*Goal:*
Omit all images, then return the remaining material exactly as it stands.

*Data shown:*
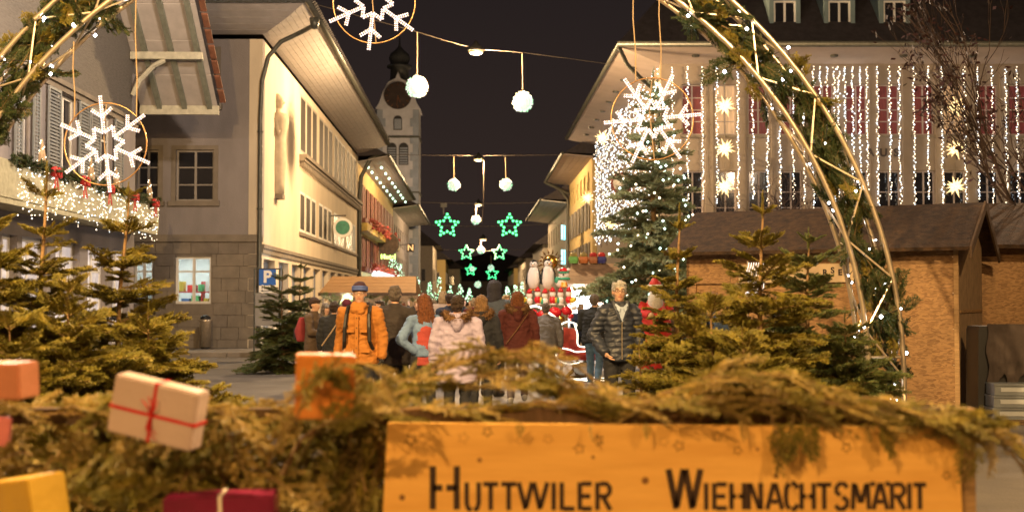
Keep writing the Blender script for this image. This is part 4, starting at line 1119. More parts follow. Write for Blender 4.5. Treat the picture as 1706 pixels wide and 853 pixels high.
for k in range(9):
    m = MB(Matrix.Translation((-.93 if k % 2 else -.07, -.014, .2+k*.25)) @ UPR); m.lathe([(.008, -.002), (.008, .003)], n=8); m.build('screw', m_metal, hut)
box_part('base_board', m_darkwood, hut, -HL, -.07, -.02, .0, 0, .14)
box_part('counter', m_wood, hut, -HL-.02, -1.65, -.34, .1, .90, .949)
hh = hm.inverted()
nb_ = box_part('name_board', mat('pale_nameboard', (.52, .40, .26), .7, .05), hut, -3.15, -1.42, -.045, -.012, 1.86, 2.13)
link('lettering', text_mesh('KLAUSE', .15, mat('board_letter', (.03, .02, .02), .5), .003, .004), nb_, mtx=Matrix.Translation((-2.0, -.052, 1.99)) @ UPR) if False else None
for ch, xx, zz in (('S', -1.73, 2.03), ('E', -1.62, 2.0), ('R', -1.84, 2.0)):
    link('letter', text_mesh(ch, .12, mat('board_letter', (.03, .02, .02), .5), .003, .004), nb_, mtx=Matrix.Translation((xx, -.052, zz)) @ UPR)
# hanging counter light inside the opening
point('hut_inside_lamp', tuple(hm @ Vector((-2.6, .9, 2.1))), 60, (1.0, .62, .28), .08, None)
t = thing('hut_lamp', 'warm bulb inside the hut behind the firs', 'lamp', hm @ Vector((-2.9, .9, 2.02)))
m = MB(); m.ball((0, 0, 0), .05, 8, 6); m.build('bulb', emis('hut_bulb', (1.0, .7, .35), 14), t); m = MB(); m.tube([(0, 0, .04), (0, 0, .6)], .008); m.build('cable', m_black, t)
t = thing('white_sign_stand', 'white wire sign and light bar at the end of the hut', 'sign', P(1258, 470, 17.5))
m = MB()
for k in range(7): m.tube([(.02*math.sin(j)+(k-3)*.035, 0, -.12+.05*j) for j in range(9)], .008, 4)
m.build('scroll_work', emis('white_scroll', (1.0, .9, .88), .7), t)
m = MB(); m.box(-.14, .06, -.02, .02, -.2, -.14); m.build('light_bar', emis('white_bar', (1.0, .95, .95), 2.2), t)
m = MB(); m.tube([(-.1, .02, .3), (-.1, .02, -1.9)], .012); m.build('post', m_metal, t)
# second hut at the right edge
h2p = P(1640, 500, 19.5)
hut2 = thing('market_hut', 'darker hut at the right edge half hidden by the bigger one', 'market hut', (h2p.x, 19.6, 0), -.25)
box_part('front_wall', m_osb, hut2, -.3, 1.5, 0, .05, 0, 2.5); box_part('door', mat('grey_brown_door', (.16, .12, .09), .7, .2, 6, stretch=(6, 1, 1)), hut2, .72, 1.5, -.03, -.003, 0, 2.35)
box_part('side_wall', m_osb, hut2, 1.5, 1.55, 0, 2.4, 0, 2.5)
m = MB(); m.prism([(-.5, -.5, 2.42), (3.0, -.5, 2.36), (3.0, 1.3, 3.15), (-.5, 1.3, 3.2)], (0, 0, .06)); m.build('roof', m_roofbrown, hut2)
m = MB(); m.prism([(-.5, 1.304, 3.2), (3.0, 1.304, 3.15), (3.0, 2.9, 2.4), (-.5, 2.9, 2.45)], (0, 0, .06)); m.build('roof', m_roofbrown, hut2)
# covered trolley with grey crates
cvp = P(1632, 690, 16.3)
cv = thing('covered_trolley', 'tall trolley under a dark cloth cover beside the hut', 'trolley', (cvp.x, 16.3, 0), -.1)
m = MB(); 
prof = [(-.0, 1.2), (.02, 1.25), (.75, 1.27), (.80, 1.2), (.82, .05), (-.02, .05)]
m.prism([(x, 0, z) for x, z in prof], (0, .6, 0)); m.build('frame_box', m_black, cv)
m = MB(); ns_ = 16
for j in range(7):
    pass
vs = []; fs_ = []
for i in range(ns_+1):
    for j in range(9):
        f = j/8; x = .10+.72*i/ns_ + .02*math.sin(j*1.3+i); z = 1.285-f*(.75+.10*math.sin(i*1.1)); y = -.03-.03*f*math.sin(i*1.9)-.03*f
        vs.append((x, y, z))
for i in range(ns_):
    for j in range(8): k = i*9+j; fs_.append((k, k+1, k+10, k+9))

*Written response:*
Keep writing the Blender script for this image. This is part 4, starting at line 1119. More parts follow. Write for Blender 4.5. Treat the picture as 1706 pixels wide and 853 pixels high.
for k in range(9):
    m = MB(Matrix.Translation((-.93 if k % 2 else -.07, -.014, .2+k*.25)) @ UPR); m.lathe([(.008, -.002), (.008, .003)], n=8); m.build('screw', m_metal, hut)
box_part('base_board', m_darkwood, hut, -HL, -.07, -.02, .0, 0, .14)
box_part('counter', m_wood, hut, -HL-.02, -1.65, -.34, .1, .90, .949)
hh = hm.inverted()
nb_ = box_part('name_board', mat('pale_nameboard', (.52, .40, .26), .7, .05), hut, -3.15, -1.42, -.045, -.012, 1.86, 2.13)
link('lettering', text_mesh('KLAUSE', .15, mat('board_letter', (.03, .02, .02), .5), .003, .004), nb_, mtx=Matrix.Translation((-2.0, -.052, 1.99)) @ UPR) if False else None
for ch, xx, zz in (('S', -1.73, 2.03), ('E', -1.62, 2.0), ('R', -1.84, 2.0)):
    link('letter', text_mesh(ch, .12, mat('board_letter', (.03, .02, .02), .5), .003, .004), nb_, mtx=Matrix.Translation((xx, -.052, zz)) @ UPR)
# hanging counter light inside the opening
point('hut_inside_lamp', tuple(hm @ Vector((-2.6, .9, 2.1))), 60, (1.0, .62, .28), .08, None)
t = thing('hut_lamp', 'warm bulb inside the hut behind the firs', 'lamp', hm @ Vector((-2.9, .9, 2.02)))
m = MB(); m.ball((0, 0, 0), .05, 8, 6); m.build('bulb', emis('hut_bulb', (1.0, .7, .35), 14), t); m = MB(); m.tube([(0, 0, .04), (0, 0, .6)], .008); m.build('cable', m_black, t)
t = thing('white_sign_stand', 'white wire sign and light bar at the end of the hut', 'sign', P(1258, 470, 17.5))
m = MB()
for k in range(7): m.tube([(.02*math.sin(j)+(k-3)*.035, 0, -.12+.05*j) for j in range(9)], .008, 4)
m.build('scroll_work', emis('white_scroll', (1.0, .9, .88), .7), t)
m = MB(); m.box(-.14, .06, -.02, .02, -.2, -.14); m.build('light_bar', emis('white_bar', (1.0, .95, .95), 2.2), t)
m = MB(); m.tube([(-.1, .02, .3), (-.1, .02, -1.9)], .012); m.build('post', m_metal, t)
# second hut at the right edge
h2p = P(1640, 500, 19.5)
hut2 = thing('market_hut', 'darker hut at the right edge half hidden by the bigger one', 'market hut', (h2p.x, 19.6, 0), -.25)
box_part('front_wall', m_osb, hut2, -.3, 1.5, 0, .05, 0, 2.5); box_part('door', mat('grey_brown_door', (.16, .12, .09), .7, .2, 6, stretch=(6, 1, 1)), hut2, .72, 1.5, -.03, -.003, 0, 2.35)
box_part('side_wall', m_osb, hut2, 1.5, 1.55, 0, 2.4, 0, 2.5)
m = MB(); m.prism([(-.5, -.5, 2.42), (3.0, -.5, 2.36), (3.0, 1.3, 3.15), (-.5, 1.3, 3.2)], (0, 0, .06)); m.build('roof', m_roofbrown, hut2)
m = MB(); m.prism([(-.5, 1.304, 3.2), (3.0, 1.304, 3.15), (3.0, 2.9, 2.4), (-.5, 2.9, 2.45)], (0, 0, .06)); m.build('roof', m_roofbrown, hut2)
# covered trolley with grey crates
cvp = P(1632, 690, 16.3)
cv = thing('covered_trolley', 'tall trolley under a dark cloth cover beside the hut', 'trolley', (cvp.x, 16.3, 0), -.1)
m = MB(); 
prof = [(-.0, 1.2), (.02, 1.25), (.75, 1.27), (.80, 1.2), (.82, .05), (-.02, .05)]
m.prism([(x, 0, z) for x, z in prof], (0, .6, 0)); m.build('frame_box', m_black, cv)
m = MB(); ns_ = 16
for j in range(7):
    pass
vs = []; fs_ = []
for i in range(ns_+1):
    for j in range(9):
        f = j/8; x = .10+.72*i/ns_ + .02*math.sin(j*1.3+i); z = 1.285-f*(.75+.10*math.sin(i*1.1)); y = -.03-.03*f*math.sin(i*1.9)-.03*f
        vs.append((x, y, z))
for i in range(ns_):
    for j in range(8): k = i*9+j; fs_.append((k, k+1, k+10, k+9))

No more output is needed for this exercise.